Politico, citing a single anonymous source, reports that an individual close to Napolitano said that Trump told the judge during the transition that he was part of the crop of candidates he was considering for his first appointment to the high court.

“He said, ‘Trump said I’m on the list,'” the unnamed source said. “He’s been saying that since the transition.”

No one involved in the judicial selection process has confirmed to The Daily Caller News Foundation that Napolitano is even being considered for an appointment to the federal bench.

Trump met with Napolitano at least once to discuss the Supreme Court during transition, though the meeting was dedicated to a discussion of other candidates.

“We discussed the judicial attitudes, judicial temperament, judicial ideology, and candidates for the court,” Napolitano said of the meeting.

The president nominated Judge Neil Gorsuch of the 10th U.S. Circuit Court of Appeals to succeed the late Justice Antonin Scalia on Jan. 31. His nomination is currently pending before the Senate.

Napolitano is a graduate of Princeton and Notre Dame Law School.
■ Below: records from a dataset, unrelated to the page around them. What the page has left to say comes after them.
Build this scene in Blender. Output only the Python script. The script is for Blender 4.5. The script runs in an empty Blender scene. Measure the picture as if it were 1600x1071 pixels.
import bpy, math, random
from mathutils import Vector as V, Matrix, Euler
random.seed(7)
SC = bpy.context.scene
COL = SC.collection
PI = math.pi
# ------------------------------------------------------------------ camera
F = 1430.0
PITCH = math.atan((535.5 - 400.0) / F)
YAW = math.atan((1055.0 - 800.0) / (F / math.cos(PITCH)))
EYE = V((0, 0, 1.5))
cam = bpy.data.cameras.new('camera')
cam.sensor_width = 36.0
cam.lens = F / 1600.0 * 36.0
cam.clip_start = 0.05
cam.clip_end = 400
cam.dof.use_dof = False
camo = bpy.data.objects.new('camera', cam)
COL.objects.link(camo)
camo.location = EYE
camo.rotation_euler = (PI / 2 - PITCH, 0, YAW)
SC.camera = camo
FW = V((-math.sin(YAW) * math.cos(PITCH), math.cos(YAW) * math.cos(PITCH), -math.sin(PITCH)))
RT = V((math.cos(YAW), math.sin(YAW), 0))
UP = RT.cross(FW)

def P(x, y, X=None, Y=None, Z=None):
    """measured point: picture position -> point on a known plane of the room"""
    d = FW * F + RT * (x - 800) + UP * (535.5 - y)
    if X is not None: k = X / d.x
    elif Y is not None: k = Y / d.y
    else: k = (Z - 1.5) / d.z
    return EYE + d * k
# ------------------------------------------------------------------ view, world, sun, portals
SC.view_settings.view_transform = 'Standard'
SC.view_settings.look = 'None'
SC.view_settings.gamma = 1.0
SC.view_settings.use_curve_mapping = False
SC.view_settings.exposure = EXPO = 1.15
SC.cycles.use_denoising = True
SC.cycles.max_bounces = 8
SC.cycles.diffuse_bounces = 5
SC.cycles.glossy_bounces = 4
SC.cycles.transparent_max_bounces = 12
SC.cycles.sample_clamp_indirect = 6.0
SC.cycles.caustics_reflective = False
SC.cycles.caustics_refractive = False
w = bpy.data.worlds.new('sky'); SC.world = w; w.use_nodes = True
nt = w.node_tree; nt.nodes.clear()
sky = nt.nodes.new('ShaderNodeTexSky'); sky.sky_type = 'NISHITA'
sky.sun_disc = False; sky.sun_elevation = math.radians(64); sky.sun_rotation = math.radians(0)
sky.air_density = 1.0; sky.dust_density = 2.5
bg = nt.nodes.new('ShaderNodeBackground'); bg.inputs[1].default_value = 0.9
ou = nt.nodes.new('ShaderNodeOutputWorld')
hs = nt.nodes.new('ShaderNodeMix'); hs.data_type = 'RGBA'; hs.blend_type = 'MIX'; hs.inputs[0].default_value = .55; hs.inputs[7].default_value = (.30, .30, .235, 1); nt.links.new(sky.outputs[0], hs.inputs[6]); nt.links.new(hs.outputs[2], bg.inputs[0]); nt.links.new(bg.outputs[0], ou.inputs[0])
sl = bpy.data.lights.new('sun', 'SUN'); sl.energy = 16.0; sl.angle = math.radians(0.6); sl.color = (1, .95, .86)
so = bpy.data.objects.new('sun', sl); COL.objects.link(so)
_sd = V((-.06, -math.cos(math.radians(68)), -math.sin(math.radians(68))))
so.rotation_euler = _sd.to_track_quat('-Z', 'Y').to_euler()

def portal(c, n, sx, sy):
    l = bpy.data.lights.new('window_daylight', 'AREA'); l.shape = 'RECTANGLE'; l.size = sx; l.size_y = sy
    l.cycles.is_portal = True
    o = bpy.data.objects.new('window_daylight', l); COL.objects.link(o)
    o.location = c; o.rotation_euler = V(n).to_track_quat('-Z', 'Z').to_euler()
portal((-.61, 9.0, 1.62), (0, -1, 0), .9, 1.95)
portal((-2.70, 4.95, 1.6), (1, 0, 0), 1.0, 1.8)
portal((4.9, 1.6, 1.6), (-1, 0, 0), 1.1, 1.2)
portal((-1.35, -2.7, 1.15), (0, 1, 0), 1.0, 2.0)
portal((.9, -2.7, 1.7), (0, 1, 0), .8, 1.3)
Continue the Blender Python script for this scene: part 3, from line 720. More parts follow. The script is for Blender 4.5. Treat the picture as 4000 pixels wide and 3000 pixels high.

He served on the New Jersey Superior Court from 1987 to 1995, when he left the bench to enter private practice. He held adjunct appointments on the faculties of several law schools, and has written nine books on various legal topics.

He joined Fox News as a legal analyst and commentator in 1998. He has anchored various programs for the network and its subsidiary Fox Business over the past two decades. Since becoming a public figure, his on-air comments on several topics have elicited criticism for many quarters, and recently resulted in his suspension. For example, Napolitano suggested the federal government had not been forthcoming with respect to the 9/11 terror attacks.

“I think 20 years from now, people will look at 9/11 the way we look at the assassination of JFK today,” he told Alex Jones in 2010. “It couldn’t possibly have been done the way the government told us.”

He is currently suspended from Fox News after he claimed — citing three anonymous sources — that President Barack Obama had order a wiretap of Trump Tower in New York prior to the election. No evidence has emerged corroborating this allegation, though the chairman of the House Permanent Select Committee on Intelligence, Rep. Devin Nunes, has suggested Trump aides may have been subject to or caught up in other forms of surveillance.

All told, Napolitano appears an unlikely nominee in several respects. In addition to his controversial statements about surveillance and 9/11, his resume does not match those of recent nominees. The last Supreme Court justice elevated to the high court directly from a state court was Justice Sandra Day O’Connor in 1981. Seven of the eight justices currently on the bench had extensive experience as federal appeals judges before their appointment. He would also likely struggle through a confirmation process that incentivizes evasiveness, as his views on practically every high-profile controversy of law are well known.

The president referred to Napolitano as a “very talented legal mind,” earlier this month during a press conference with German Chancellor Angela Merkel.